Et puis, il y a le facteur Cristiano Ronaldo. Longtemps jugé arrogant, irritant et égocentrique, le Portugais a effectué un énorme travail sur son image afin de séduire un public toujours plus large. Les larmes sur son visage au moment de se voir remettre son deuxième Ballon d’or, l’apparition de son fils à l’écran quelques secondes plus tard, les réactions chaleureuses envers les supporters qui font irruption sur la pelouse pour le saluer… qu’elles soient spontanées ou montées de toutes pièces, ces scènes vues et revues ont eu un impact positif sur le Real Madrid.

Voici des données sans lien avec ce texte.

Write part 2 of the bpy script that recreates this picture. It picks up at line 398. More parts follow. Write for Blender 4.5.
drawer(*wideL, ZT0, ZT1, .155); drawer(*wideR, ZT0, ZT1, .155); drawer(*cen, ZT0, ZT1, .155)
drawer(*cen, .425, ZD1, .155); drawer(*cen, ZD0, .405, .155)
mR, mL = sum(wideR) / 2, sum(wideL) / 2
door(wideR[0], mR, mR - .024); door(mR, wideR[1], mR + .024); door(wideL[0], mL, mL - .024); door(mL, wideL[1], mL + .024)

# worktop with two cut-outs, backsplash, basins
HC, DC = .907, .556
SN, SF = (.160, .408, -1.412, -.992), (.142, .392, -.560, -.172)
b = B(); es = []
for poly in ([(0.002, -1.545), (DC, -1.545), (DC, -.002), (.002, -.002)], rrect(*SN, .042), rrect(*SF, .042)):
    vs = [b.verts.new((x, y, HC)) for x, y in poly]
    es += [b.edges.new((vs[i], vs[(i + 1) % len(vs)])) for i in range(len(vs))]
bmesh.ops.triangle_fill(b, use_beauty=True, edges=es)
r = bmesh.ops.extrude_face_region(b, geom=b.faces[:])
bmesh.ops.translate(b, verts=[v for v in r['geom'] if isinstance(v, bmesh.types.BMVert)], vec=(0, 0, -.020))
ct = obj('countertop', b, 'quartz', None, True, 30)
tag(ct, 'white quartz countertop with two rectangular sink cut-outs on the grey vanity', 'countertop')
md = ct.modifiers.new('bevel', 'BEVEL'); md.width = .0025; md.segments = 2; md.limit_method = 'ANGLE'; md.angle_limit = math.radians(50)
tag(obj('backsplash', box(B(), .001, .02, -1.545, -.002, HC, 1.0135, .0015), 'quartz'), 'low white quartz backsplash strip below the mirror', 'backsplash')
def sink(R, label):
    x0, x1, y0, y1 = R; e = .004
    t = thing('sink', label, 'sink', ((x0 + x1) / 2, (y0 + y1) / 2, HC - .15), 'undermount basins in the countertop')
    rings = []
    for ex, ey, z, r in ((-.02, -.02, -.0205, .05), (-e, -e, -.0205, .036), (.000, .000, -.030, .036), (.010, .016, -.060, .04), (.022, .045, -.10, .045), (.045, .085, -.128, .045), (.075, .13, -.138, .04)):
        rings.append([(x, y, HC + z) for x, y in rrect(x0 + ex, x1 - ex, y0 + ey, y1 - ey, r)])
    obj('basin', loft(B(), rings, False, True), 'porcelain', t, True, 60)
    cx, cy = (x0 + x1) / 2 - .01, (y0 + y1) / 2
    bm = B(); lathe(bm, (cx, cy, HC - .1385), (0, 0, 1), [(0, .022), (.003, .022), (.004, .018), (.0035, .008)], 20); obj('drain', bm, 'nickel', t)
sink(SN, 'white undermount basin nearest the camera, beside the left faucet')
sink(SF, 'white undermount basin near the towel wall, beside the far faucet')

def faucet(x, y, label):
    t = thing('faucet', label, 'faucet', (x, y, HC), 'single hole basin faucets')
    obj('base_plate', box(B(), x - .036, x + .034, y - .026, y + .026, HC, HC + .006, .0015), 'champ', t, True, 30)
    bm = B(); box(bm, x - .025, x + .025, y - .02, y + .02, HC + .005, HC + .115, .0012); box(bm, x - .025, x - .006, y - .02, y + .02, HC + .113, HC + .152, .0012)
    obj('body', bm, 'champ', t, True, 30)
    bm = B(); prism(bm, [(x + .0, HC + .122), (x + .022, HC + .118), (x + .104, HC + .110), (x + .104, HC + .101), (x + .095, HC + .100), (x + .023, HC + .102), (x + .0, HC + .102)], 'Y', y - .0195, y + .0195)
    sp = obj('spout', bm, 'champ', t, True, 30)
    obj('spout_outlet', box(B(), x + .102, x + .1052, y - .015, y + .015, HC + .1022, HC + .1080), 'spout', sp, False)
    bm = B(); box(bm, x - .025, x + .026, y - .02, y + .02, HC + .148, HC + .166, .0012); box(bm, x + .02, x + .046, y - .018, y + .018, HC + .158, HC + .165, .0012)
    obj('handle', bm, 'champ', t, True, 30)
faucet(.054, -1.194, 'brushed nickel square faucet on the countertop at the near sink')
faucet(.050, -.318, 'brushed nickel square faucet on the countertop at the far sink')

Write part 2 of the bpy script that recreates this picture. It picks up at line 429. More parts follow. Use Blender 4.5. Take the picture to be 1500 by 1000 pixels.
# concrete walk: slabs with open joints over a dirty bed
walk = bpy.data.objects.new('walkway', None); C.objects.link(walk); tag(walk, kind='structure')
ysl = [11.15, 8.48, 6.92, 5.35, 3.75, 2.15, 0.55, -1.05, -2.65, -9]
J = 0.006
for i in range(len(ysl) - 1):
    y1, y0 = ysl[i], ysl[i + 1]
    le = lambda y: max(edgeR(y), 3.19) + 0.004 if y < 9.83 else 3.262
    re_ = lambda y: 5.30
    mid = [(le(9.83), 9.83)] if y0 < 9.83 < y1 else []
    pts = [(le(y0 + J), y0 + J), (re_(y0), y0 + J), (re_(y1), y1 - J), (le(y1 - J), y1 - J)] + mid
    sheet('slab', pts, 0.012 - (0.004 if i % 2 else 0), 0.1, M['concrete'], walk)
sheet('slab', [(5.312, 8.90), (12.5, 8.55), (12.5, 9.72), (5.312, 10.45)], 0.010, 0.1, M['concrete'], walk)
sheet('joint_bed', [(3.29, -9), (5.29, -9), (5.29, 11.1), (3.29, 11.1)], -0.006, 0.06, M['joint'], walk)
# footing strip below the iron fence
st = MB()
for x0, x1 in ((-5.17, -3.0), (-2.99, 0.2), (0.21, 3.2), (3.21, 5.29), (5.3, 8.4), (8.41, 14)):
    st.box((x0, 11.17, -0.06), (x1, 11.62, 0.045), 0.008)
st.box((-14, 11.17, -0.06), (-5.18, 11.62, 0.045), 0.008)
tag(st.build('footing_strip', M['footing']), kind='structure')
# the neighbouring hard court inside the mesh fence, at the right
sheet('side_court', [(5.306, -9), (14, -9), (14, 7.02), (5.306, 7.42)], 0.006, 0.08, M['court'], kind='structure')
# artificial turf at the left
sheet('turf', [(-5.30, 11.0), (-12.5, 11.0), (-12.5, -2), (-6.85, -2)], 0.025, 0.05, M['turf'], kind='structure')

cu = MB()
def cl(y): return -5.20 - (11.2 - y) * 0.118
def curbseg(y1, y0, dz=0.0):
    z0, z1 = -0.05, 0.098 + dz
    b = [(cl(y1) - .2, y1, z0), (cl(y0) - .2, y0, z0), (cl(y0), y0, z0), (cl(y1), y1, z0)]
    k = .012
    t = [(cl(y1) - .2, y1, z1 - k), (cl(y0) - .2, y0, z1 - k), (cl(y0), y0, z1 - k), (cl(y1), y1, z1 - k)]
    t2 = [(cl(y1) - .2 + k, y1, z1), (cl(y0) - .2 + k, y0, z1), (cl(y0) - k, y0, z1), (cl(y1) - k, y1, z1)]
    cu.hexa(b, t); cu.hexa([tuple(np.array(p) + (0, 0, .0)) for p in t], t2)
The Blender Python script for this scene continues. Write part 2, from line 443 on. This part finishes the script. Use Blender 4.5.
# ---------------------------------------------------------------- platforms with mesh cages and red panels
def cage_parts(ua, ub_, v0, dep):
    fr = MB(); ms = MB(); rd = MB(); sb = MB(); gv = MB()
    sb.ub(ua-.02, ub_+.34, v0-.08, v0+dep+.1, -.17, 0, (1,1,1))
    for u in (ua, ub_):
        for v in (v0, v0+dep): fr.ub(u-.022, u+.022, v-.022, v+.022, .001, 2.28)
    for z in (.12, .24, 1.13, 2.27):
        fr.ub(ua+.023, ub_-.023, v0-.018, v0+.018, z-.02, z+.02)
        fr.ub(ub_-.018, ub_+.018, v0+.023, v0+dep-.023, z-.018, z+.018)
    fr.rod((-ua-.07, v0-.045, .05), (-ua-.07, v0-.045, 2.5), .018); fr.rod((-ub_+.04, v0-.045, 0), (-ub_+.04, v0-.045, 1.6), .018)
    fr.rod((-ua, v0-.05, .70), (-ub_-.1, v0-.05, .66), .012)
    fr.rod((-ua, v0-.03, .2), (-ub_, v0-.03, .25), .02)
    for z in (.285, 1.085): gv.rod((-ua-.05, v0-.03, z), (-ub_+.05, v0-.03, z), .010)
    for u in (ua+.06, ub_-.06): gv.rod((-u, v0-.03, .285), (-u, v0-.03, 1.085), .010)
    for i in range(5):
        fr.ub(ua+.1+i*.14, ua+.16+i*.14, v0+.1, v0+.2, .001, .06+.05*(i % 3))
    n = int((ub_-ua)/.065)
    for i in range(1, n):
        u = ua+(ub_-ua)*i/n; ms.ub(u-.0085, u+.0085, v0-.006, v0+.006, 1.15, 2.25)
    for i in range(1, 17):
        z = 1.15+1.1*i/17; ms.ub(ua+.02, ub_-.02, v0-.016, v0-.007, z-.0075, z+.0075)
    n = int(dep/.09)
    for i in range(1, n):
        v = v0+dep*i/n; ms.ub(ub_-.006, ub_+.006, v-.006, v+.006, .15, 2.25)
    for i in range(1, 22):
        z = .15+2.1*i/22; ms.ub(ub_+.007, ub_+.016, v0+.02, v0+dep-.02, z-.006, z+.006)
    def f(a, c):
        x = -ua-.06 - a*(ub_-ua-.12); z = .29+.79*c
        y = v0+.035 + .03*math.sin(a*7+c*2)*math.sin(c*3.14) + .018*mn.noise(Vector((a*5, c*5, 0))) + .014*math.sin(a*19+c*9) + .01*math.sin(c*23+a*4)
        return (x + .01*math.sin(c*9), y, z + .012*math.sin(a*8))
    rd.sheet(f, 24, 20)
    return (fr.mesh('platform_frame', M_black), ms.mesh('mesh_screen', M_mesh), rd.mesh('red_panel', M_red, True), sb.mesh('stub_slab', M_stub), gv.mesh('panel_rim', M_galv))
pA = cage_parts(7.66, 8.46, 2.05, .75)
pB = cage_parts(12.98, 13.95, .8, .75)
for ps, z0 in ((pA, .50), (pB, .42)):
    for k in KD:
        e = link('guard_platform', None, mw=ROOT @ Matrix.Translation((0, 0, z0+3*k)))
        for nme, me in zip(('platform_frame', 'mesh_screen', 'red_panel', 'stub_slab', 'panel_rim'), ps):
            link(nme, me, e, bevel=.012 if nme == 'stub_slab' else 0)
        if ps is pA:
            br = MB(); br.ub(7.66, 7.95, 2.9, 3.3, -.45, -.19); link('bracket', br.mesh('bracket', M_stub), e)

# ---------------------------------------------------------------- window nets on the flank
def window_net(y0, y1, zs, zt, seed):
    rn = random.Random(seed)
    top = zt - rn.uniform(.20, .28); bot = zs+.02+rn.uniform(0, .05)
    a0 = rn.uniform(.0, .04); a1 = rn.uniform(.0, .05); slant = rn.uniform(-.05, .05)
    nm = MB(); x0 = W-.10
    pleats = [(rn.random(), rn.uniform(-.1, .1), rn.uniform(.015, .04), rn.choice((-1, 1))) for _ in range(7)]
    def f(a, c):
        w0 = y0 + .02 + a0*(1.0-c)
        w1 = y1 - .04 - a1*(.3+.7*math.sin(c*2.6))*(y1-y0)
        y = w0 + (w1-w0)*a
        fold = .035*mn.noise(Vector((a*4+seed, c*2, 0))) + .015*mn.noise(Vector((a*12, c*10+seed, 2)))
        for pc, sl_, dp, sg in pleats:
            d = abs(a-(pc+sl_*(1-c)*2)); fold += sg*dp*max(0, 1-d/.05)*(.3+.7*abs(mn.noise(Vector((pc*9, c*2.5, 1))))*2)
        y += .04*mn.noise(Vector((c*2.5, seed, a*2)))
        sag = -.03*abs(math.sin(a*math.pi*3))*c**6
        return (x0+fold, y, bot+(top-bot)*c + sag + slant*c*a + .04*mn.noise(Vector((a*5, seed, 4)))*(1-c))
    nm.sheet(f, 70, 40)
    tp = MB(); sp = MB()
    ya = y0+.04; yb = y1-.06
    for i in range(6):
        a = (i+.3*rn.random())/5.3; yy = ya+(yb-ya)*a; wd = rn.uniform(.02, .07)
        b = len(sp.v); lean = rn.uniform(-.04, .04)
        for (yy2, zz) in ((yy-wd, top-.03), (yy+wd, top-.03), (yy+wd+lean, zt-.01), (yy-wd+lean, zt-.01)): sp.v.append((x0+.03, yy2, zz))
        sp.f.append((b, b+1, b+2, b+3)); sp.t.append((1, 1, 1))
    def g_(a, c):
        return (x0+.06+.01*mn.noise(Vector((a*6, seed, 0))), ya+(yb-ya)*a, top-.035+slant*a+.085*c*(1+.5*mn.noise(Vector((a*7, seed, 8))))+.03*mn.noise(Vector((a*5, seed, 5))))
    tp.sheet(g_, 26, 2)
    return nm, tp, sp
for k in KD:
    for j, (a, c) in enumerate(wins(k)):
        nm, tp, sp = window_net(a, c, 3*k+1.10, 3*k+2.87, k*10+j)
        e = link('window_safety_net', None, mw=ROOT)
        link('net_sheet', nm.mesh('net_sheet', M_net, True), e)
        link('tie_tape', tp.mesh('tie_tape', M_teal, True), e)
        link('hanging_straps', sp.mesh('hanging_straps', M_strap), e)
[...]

L’actuel meilleur buteur de la Liga est une arme redoutable sur le plan de la communication et personne ne l’ignore au club. Encore moins Ancelotti. Luis Enrique veut faire sortir Messi, mais ce dernier n’accepte pas de se faire remplacer ? Carlo Ancelotti en profite pour sortir CR7 à Anfield pour le préserver en vue du Clásico, avant d’adresser une petite pique à son homologue catalan en conférence de presse. « Je n’ai pas demandé à Ronaldo s’il voulait sortir ou non. » Et l’intéressé d’en rajouter une couche : « L’entraîneur n’a pas à me demander quoi que ce soit. D’ailleurs, je pense qu’il a bien fait de me sortir. » Les Merengues ne sont plus dans l’attaque frontale ou dans la punchline, mais dans le sous-entendu. Ils sont devenus sournois, comme l’était Barcelone autrefois. Et c’est sans doute pour ça qu’ils sont passés du « bon côté » . Du moins en apparence. Car dans les faits, ce Clásico n’a rien d’un simple affrontement manichéen.